-- The input --

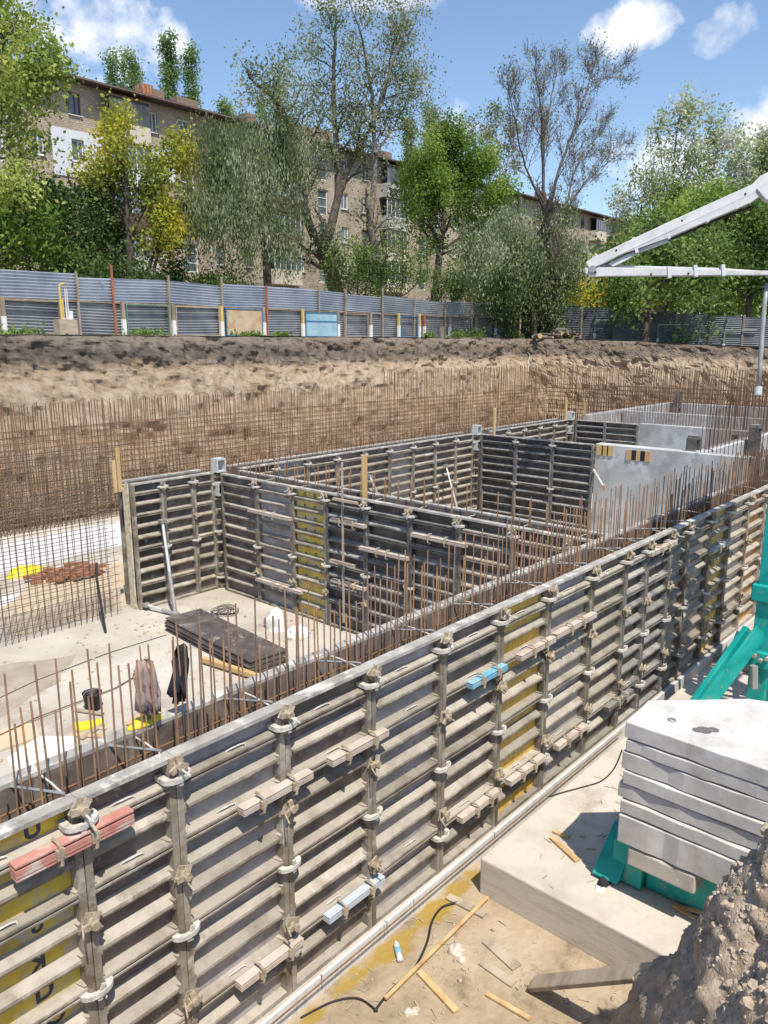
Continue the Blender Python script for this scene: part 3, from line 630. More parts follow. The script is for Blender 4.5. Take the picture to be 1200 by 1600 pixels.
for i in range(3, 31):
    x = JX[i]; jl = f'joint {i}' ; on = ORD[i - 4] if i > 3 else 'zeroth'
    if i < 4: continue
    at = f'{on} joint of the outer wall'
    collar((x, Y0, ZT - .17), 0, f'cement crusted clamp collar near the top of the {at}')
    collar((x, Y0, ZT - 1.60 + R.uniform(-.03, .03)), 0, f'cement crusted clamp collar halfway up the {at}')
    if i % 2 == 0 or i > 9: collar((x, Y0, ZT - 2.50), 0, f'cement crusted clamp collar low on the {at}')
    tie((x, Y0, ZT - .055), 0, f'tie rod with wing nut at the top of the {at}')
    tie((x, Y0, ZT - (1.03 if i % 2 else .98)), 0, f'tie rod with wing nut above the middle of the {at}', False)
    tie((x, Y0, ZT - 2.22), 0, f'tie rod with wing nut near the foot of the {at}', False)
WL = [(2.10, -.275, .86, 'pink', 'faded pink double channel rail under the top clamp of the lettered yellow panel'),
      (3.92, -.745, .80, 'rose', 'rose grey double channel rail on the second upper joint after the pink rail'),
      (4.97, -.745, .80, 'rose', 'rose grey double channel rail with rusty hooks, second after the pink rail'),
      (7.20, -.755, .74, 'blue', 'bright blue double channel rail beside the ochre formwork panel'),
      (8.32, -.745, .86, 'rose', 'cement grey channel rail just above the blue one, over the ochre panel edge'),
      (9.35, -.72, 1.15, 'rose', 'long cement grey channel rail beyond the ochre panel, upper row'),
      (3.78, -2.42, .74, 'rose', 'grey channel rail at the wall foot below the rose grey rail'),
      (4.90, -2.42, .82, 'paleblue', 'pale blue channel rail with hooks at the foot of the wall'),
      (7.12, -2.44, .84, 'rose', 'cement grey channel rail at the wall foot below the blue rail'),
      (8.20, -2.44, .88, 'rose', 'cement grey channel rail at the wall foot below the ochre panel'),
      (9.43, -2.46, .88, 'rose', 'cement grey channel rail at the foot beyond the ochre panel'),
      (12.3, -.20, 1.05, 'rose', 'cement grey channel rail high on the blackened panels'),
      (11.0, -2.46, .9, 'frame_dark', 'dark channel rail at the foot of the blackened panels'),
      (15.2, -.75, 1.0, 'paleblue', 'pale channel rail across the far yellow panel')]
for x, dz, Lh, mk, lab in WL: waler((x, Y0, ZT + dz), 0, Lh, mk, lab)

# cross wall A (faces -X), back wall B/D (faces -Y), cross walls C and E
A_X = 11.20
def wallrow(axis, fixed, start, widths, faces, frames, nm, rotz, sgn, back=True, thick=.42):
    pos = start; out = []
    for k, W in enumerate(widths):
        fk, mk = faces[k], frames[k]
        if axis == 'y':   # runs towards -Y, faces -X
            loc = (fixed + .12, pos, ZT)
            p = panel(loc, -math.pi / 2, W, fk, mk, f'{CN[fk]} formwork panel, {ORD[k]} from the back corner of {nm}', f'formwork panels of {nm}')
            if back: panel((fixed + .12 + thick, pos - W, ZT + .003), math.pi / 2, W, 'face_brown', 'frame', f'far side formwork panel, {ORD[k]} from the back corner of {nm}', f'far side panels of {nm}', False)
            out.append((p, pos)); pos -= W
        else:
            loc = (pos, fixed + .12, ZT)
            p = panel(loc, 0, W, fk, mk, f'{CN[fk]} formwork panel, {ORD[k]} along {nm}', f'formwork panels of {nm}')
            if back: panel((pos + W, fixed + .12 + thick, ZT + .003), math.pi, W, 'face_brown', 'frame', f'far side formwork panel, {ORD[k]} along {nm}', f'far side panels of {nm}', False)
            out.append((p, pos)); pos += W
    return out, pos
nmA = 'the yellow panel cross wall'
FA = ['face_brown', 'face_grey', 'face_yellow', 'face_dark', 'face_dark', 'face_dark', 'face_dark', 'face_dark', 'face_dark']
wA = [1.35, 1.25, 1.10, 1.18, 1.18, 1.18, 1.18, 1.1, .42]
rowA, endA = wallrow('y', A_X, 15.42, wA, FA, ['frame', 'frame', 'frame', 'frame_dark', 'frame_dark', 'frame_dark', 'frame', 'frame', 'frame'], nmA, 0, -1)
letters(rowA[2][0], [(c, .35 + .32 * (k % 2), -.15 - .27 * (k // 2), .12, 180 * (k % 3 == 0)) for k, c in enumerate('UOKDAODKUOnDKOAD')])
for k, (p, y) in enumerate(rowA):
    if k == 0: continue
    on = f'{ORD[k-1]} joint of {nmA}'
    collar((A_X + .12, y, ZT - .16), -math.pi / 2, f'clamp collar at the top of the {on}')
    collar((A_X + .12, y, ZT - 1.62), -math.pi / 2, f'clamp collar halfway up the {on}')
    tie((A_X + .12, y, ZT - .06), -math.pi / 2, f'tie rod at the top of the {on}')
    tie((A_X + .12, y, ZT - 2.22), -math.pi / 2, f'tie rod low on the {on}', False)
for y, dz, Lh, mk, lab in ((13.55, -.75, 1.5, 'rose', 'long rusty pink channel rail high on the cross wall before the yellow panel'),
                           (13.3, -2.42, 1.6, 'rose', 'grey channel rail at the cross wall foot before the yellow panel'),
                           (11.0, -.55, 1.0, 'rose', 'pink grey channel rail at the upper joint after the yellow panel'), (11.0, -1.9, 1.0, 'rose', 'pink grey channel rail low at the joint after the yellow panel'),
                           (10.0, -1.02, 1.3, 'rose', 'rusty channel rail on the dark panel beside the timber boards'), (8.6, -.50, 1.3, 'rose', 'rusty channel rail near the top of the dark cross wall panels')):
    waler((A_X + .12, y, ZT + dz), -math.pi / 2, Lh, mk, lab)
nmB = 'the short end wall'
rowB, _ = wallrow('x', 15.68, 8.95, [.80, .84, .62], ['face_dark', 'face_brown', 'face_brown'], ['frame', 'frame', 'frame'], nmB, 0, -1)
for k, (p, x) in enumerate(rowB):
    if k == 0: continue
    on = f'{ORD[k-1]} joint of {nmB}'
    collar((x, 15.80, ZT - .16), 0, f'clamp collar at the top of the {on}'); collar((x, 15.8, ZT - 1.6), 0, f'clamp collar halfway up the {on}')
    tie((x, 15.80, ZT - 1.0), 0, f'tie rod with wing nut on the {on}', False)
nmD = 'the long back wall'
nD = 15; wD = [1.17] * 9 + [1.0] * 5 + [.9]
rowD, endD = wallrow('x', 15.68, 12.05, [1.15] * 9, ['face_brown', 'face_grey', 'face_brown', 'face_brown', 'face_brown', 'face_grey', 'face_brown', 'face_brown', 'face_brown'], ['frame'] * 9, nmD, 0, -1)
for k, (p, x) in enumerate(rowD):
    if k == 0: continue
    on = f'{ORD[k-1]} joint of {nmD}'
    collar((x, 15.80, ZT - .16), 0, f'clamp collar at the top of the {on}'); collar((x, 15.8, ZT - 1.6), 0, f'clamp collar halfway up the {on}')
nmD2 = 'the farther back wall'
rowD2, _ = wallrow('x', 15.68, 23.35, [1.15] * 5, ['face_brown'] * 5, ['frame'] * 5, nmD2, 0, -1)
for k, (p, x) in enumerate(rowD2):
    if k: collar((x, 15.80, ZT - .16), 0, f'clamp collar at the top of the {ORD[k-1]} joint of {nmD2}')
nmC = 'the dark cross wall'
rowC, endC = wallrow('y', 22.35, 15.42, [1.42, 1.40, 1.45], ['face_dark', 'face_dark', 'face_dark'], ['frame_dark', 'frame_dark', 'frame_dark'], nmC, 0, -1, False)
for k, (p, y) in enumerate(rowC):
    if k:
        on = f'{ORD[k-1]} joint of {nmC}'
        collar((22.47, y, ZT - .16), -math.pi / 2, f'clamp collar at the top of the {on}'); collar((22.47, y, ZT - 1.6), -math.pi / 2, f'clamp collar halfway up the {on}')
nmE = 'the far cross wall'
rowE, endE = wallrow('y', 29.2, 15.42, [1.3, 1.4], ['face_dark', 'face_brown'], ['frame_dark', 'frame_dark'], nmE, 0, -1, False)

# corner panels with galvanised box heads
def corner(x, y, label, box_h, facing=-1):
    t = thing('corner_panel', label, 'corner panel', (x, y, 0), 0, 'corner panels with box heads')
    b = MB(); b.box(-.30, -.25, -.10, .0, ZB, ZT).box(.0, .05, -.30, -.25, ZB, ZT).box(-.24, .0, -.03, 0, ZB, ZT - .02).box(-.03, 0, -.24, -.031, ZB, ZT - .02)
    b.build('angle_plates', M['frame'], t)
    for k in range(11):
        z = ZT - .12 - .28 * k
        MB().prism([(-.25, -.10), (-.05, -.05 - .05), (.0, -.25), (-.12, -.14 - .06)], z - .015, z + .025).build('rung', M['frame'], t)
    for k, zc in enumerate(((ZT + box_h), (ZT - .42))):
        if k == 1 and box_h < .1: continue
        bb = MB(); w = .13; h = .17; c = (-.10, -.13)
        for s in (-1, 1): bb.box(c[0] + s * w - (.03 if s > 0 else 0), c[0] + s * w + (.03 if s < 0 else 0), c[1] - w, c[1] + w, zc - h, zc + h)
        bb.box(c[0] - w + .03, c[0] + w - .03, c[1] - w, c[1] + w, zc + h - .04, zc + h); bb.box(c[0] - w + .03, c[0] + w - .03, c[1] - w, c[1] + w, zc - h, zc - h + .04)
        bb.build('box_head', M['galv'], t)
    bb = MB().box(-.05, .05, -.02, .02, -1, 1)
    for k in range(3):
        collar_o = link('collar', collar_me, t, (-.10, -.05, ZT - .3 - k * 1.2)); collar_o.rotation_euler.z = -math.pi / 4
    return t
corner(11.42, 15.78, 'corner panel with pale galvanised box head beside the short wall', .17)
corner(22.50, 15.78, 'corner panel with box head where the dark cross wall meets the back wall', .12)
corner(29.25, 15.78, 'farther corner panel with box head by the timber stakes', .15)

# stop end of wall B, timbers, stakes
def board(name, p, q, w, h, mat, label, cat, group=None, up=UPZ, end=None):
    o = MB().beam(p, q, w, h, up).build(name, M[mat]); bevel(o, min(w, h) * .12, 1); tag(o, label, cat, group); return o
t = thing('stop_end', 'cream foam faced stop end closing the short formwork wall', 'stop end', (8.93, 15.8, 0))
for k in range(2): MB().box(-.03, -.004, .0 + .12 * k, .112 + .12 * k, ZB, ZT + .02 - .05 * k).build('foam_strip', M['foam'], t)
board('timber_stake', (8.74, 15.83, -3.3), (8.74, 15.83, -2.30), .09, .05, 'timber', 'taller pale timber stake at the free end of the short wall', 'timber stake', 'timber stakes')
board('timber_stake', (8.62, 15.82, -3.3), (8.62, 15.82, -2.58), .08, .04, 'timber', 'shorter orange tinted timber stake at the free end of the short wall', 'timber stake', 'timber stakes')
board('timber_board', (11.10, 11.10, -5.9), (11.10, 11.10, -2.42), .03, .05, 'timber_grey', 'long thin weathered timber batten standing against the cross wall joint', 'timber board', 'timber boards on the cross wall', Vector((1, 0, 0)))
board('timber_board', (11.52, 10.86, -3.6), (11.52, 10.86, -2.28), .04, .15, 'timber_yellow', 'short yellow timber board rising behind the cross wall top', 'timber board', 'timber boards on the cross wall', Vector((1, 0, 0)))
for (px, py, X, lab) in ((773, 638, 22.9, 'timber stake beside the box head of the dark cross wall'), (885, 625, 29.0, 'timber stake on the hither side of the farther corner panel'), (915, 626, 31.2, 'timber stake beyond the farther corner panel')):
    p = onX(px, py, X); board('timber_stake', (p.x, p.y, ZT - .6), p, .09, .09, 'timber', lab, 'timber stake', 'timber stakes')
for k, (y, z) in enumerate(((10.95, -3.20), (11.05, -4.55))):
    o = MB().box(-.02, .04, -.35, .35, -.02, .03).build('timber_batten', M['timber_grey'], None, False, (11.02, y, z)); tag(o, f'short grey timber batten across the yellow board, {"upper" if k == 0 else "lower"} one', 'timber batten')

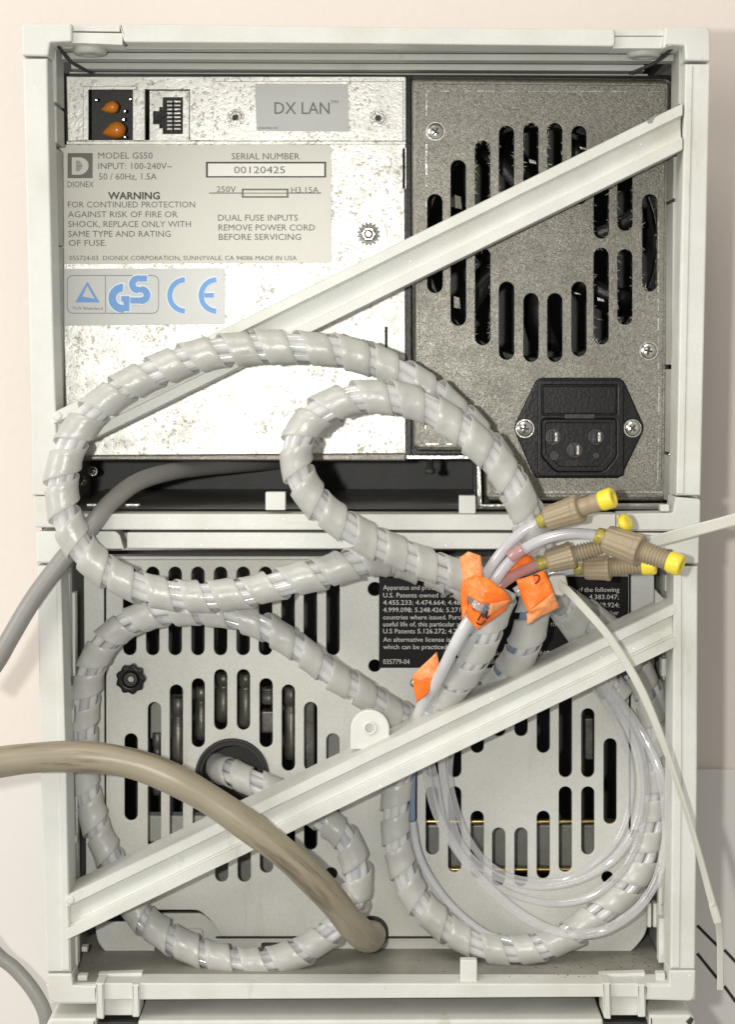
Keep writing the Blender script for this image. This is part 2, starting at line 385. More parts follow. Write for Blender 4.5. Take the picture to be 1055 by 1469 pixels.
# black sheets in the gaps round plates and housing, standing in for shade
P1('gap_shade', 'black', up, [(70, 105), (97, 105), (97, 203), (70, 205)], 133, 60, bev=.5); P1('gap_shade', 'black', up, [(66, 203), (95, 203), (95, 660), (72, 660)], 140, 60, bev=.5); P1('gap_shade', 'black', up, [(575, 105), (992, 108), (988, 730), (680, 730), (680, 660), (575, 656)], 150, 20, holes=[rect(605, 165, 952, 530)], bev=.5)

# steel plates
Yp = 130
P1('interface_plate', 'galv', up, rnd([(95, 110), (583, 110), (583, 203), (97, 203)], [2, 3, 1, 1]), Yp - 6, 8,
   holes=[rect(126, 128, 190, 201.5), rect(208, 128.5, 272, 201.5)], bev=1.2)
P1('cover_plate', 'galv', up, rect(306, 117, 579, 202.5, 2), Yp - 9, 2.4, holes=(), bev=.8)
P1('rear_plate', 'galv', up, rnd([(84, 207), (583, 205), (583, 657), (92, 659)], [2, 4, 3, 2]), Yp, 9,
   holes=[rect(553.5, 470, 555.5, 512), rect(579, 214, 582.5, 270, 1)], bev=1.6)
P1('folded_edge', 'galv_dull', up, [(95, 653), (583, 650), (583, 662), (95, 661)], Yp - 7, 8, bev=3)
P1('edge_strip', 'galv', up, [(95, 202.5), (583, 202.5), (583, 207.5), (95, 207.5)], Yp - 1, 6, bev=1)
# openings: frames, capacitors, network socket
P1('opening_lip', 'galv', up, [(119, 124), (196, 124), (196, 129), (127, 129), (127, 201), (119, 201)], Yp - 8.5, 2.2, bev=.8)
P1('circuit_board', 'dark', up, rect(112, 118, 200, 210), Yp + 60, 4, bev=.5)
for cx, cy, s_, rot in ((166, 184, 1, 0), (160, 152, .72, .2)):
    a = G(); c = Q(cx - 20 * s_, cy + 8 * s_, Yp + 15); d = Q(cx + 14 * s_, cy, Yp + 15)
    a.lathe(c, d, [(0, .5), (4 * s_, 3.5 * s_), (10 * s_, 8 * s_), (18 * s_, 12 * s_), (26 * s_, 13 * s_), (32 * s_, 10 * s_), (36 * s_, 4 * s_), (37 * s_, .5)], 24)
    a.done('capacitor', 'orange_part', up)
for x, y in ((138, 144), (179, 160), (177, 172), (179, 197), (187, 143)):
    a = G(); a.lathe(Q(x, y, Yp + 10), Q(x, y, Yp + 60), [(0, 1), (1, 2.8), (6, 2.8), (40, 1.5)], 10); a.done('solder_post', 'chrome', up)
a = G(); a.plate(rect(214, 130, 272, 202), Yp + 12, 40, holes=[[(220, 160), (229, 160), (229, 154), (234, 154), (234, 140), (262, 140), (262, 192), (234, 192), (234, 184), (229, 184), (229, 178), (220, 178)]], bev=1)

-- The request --
Review the preceding data and report every line that includes the string "More".

-- Solution to this problem --
Continue the Blender Python script for this scene: part 3, from line 630. More parts follow. The script is for Blender 4.5. Take the picture to be 1200 by 1600 pixels.
Keep writing the Blender script for this image. This is part 2, starting at line 385. More parts follow. Write for Blender 4.5. Take the picture to be 1055 by 1469 pixels.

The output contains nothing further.